De vraag die dus in dit kort geding aan de orde is, of voldoende aannemelijk is geworden dat het uitsluitend huurrecht desgevorderd aan [eiseres] zal worden toegewezen. Die vraag wordt in dit kort geding bevestigend beantwoord. Daarbij is het navolgende van belang.
4.4.
In de eerste plaats gaat de kantonrechter ervan uit dat [eiseres] sinds het ingaan van de huurovereenkomst hoofdzakelijk zorg heeft gedragen voor het betalen van de woonlasten, waaronder de huur en boodschappen.
In de tweede plaats is voldoende aannemelijk geworden dat dat de woning aan partijen is toegewezen op basis van de inschrijvingsduur van [eiseres] , en niet op basis van aan [gedaagde] toe te rekenen omstandigheden. [eiseres] heeft gesteld dat zij navraag heeft gedaan bij woningstichting SWZ, en dat SWZ heeft aangegeven dat de woning is toegewezen op basis van haar inschrijvingsduur. [eiseres] stond al sinds 24 juni 2001 ingeschreven bij de woningzoeker en [gedaagde] pas sinds op 25 mei 2011. Dat de inschrijvingsduur van [eiseres] bepalend is geweest voor toekenning van deze woning is door, in het licht van deze toelichting, door [gedaagde] onvoldoende gemotiveerd betwist.
In de derde plaats is voldoende aannemelijk geworden dat [eiseres] , die ziek is uitgevallen op haar werk, belang bij de woning heeft om te kunnen herstellen van haar ziekte. Daarbij is mede van belang dat haar re-integratie werkzaamheden in [plaats 1] plaatsvinden.
Deze drie genoemde omstandigheden wegen dus in het voordeel van [eiseres] .
Aan de overige door partijen genoemde omstandigheden, (de sociale contacten die partijen met name in [plaats 1] hebben, de afwezigheid van een reële mogelijkheid om langere tijd bij familieleden te verblijven en de omstandigheid dat het vinden van een nieuwe woning niet eenvoudig is) komt geen doorslaggevend gewicht toe.

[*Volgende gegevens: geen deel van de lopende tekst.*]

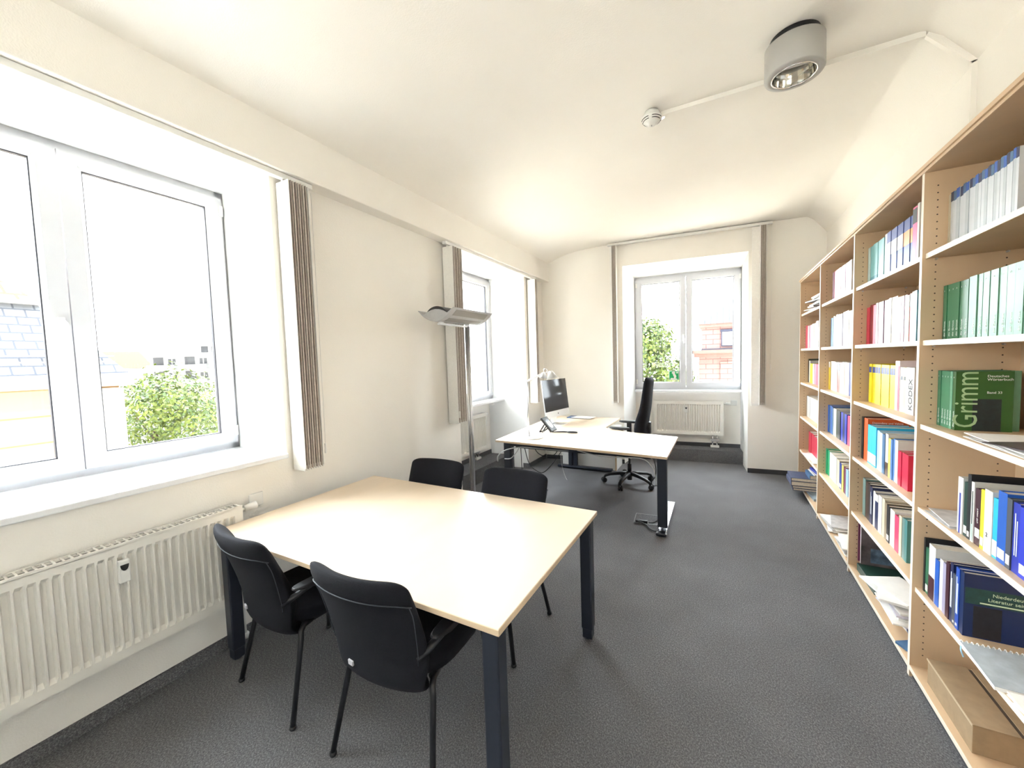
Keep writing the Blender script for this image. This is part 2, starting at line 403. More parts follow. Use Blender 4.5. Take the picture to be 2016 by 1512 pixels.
# pipes at the foot of the radiators
tag(obj('radiator_pipe', G().tube([(-2.47, 1.215, .02), (-2.47, 1.215, .27)], .009, 10).lathe([(.02, 0), (.024, .012), (.018, .03)], (-2.47, 1.215, .02), 16), WHITEP), 'white vertical pipe at the right end of the long radiator', 'pipe')
for sx, lab, mw in ((0, 'pale valve block under the radiator in the left niche', RM(4.72, 3.10, .19)), (1, 'pale valve block under the far radiator', FM @ Matrix.Translation((-.52, .63, .185)))):
    t = thing('valve_block', lab, 'valve', mw=mw)
    obj('pipes', G().tube([(-.03, 0, .0), (-.03, 0, .24)], .009, 10).tube([(.03, 0, .0), (.03, 0, .24)], .009, 10), CHROME, t)
    obj('cover', G().box(-.06, .06, -.03, .03, .0, .03), WHITEP, t, bevel=.006)
    obj('body', G().box(-.055, .055, -.018, .018, .09, .13), ALU, t, bevel=.006)
# wall sockets
def socket(mw, label, wdt=.082):
    s = thing('wall_socket', label, 'socket', mw=mw)
    obj('cover_plate', G().box(-wdt/2, wdt/2, -.012, 0, -.041, .041), WHITEP, s, bevel=.004)
    obj('insert', G().lathe([(.022, -.014), (.021, -.0125), (.019, -.006), (.001, -.006)], n=20, axis='y'), WHITEP, s)
    return s
socket(RM(1.345, 2.51, .80), 'white wall socket beside the valve of the long radiator')
socket(FM @ Matrix.Translation((-.26, .68, .865)), 'white wall socket at the right of the far radiator')

# ---------------------------------------------------------------- vertical blinds
def blind(mw, u0, u1, z, stacks, zb, label, rv=.085):
    B = thing('vertical_blind', label, 'blind', mw=mw)
    obj('head_rail', G().box(u0, u1, -rv, -rv+.045, z-.032, z), WHITEP, B, bevel=.004)
    g = G()
    for k in range(max(2, int((u1-u0)/.8)+1)): 
        x = u0+.12+k*(u1-u0-.24)/max(1, int((u1-u0)/.8)); g.box(x-.01, x+.01, -rv+.01, -rv+.04, z, z+.012)
    obj('rail_bracket', g, ALU, B)
    for a, b, n in stacks:
        g = G(); c = -rv+.022; st = (b-a)/n
        for i in range(n):
            x = a+(i+.5)*st; mi = (0 if i in (0, n-1) else (1 if i % 2 else 2)); w_ = .062+.002*(i % 3)
            tl = .0028*((i*7) % 3-1)
            g.hull8([(x-.0022, c-w_+tl, zb), (x+.0022, c-w_+tl, zb), (x+.0022, c+w_+tl, zb), (x-.0022, c+w_+tl, zb)],
                    [(x-.0022, c-w_+tl, z-.045), (x+.0022, c-w_+tl, z-.045), (x+.0022, c+w_+tl, z-.045), (x-.0022, c+w_+tl, z-.045)], mi)
            g.box(x-.001, x+.001, c-.008, c+.008, z-.05, z-.02, 0)
        sl = obj('slat_stack', g, [SLAT_LIT, SLATB, SLATM], B)
        g = G()
        for i in range(n):
            x = a+(i+.5)*st; g.box(x-.0035, x+.0035, c-.055, c+.055, zb-.012, zb+.022)
        obj('slat_weight', g, WHITEP, sl)
    return B
def cord(mw, u, v, z1, z0, B):
    c = obj('pull_cord', G().tube([(u, v, z1), (u+.004, v, (z0+z1)/2), (u, v, z0)], .0016, 6), WHITEP, B)
    obj('cord_weight', G().box(u-.006, u+.006, v-.006, v+.006, z0-.07, z0), WHITEP, B, bevel=.003)
B1 = blind(RM(0, 2.50, 0), -.75, 1.79, 2.812, [(1.585, 1.735, 9)], .935, 'vertical blind drawn aside at the window nearest the camera')
cord(None, 1.80, -.05, 2.77, 1.06, B1)
B2 = blind(RM(0, 2.50, 0), 3.24, 5.42, 2.812, [(3.28, 3.46, 9), (5.27, 5.37, 8)], .975, 'vertical blind drawn to both sides of the window beyond the floor lamp')
cord(None, 3.27, -.155, 2.77, 1.10, B2)
B3 = blind(FM, -1.975, .075, 3.252, [(-1.915, -1.845, 8), (-.065, .012, 8)], .935, 'vertical blind drawn to both sides of the far window')
cord(None, .06, -.10, 3.2, 1.45, B3)
for a, b in ((-.150, -.062), (-1.945, -1.917)):        # the innermost slat hangs turned towards the room
    sl = obj('turned_slat', G().box(a, b, -.075, -.071, .925, 3.207), SLAT_LIT, B3)
    obj('slat_weight', G().box(a+.002, b-.002, -.078, -.068, .912, .945), WHITEP, sl)

# ---------------------------------------------------------------- ceiling fittings
L = thing('ceiling_light', 'round grey surface-mounted ceiling light with mirrored reflector', 'ceiling light', (.345, 2.66, 3.262))
obj('mounting_ring', G().lathe([(.112, 0), (.112, -.042)], n=40), BLACKM, L)
obj('housing', G().lathe([(.128, -.034), (.134, -.038), (.135, -.185), (.131, -.192), (.104, -.194), (.100, -.188), (.100, -.05), (.06, -.045)], n=56), mat('light_housing_grey', (.42, .41, .39), .45, .1, var=.02), L)
obj('trim_ring', G().lathe([(.103, -.1935), (.103, -.1965), (.098, -.1965), (.096, -.186), (.098, -.19)], n=56, caps=False), CHROME, L)
obj('reflector', G().lathe([(.097, -.19), (.09, -.15), (.075, -.10), (.05, -.07), (.002, -.065)], n=20, smooth=False, caps=False), mat('mirror_reflector', (.75, .74, .7), .08, 1, var=0), L, fix=True)
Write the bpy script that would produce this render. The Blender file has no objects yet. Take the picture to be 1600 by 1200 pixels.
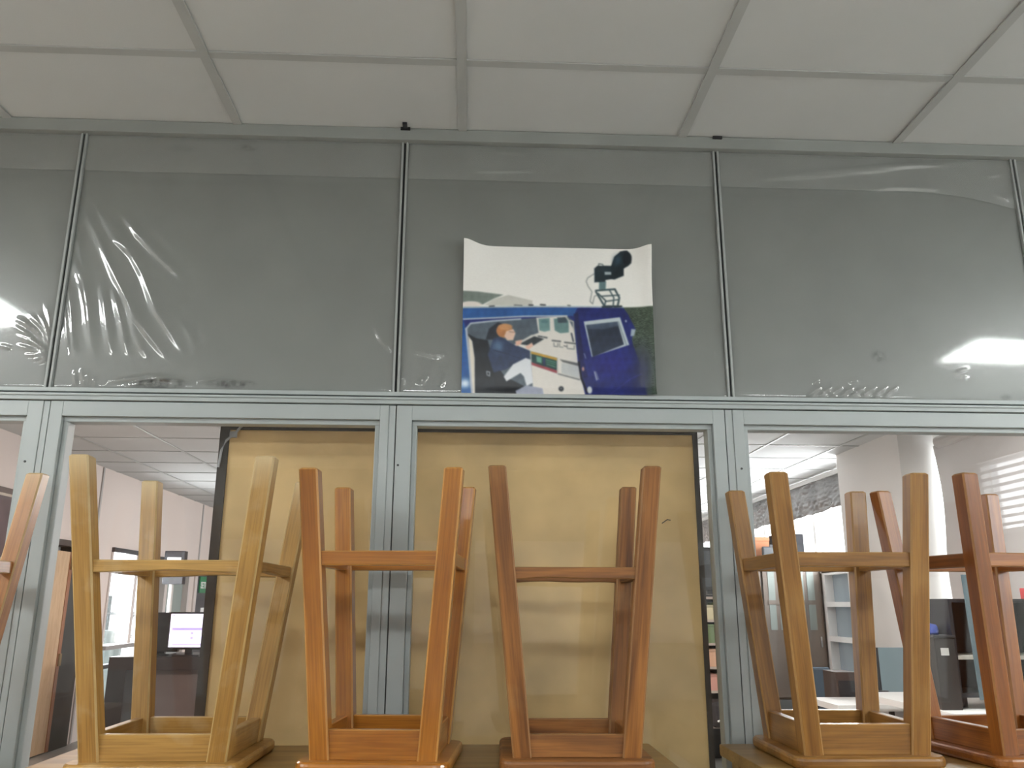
import bpy, math, random
import numpy as np
from mathutils import Vector, Matrix

random.seed(7)
rng = np.random.default_rng(7)
SC = bpy.context.scene
COL = SC.collection
C = 1.208                    # eye height above the floor; heights below are given from eye level and lifted by C
ZC = 1.257                   # ceiling above eye level

# ------------------------------------------------------------------ camera, world, light, exposure
YAW, PITCH, ROLL, FPX = .048, .2568, .0025, 1308.2
f_ = Vector((math.sin(YAW)*math.cos(PITCH), math.cos(YAW)*math.cos(PITCH), math.sin(PITCH)))
r_ = Vector((math.cos(YAW), -math.sin(YAW), 0))
u_ = r_.cross(f_)
r2 = r_*math.cos(ROLL) + u_*math.sin(ROLL)
u2 = -r_*math.sin(ROLL) + u_*math.cos(ROLL)
cd = bpy.data.cameras.new('camera')
cam = bpy.data.objects.new('camera', cd); COL.objects.link(cam)
M = Matrix((r2, u2, -f_)).transposed().to_4x4(); M.translation = (0, -2.0747, C)
cam.matrix_world = M
cd.sensor_fit = 'HORIZONTAL'; cd.sensor_width = 36.0; cd.lens = 36.0*FPX/1600; cd.clip_start = .05
SC.camera = cam

w = bpy.data.worlds.new('overcast_sky'); SC.world = w; w.use_nodes = True
bg = w.node_tree.nodes['Background']; bg.inputs[0].default_value = (.93, .97, 1, 1); bg.inputs[1].default_value = 4.0
SC.view_settings.view_transform = 'Standard'; SC.view_settings.look = 'None'
SC.view_settings.gamma = 1; SC.view_settings.use_curve_mapping = False
SC.view_settings.exposure = 0.5

def area(name, loc, rot, sx, sy, power, col=(1, 1, 1)):
    l = bpy.data.lights.new(name, 'AREA'); l.shape = 'RECTANGLE'; l.size = sx; l.size_y = sy; l.energy = power; l.color = col
    o = bpy.data.objects.new(name, l); COL.objects.link(o); o.location = loc; o.rotation_euler = rot
    return o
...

Niet aannemelijk is geworden dat (een of meer van) die omstandigheden meer in het voor- of nadeel van een van partijen pleit.
Van omstandigheden die juist in het voordeel van [gedaagde] zouden moeten wegen is de kantonrechter niet gebleken.
De conclusie.
4.5.
De conclusie is dat de vorderingen [eiseres] zullen worden toegewezen. Wel zal de termijn van drie dagen waarbinnen [gedaagde] de woning moet verlaten worden vastgesteld op veertien dagen nadat dit vonnis aan hem is betekend. De kantonrechter wijst de gevorderde dwangsom ook toe, als prikkel voor [gedaagde] om de woning te verlaten en deze enkel te betreden met toestemming van [eiseres] .
4.6.
Gelet op de tussen [eiseres] en [gedaagde] bestaan hebbende affectieve relatie worden de proceskosten gecompenseerd, in die zin dat iedere partij de eigen kosten draagt.

5.De beslissing

De kantonrechter
5.1.
bepaalt dat [eiseres] na veertien dagen na betekening van dit vonnis met uitsluiting van [gedaagde] gerechtigd is tot het gebruik van de woning aan het adres aan de [adres] en de zich daarin bevindende inboedel,
5.2.
veroordeelt [gedaagde] om de woning aan het adres aan de [adres] binnen veertien dagen na de betekening van dit vonnis te verlaten en deze alsmede de zich daarin bevindende inboedel ter vrije beschikking aan [eiseres] te stellen en de woning zonder toestemming van [eiseres] niet meer te betreden,
5.3.
verbiedt [gedaagde] de woning aan het adres de [adres] opnieuw te betreden na veertien dagen na de betekening van dit vonnis, op straffe van verbeurte van een dwangsom van € 250,00 per overtreding en voor iedere dag dat de overtreding voortduurt, tot een maximum van € 5.000,00,
5.4.
compenseert de kosten van de procedure tussen partijen, zodat iedere partij de eigen kosten draagt,
5.5.
verklaart dit vonnis uitvoerbaar bij voorraad,
5.6.
wijst het meer of anders gevorderde af.
Dit vonnis is gewezen door mr. G.W.G. Wijnands en in het openbaar uitgesproken op 14 april 2025. (jjm)

Voetnoten

1.Zie HR 24 december 2021, ECLI:NL:HR:2021:1964.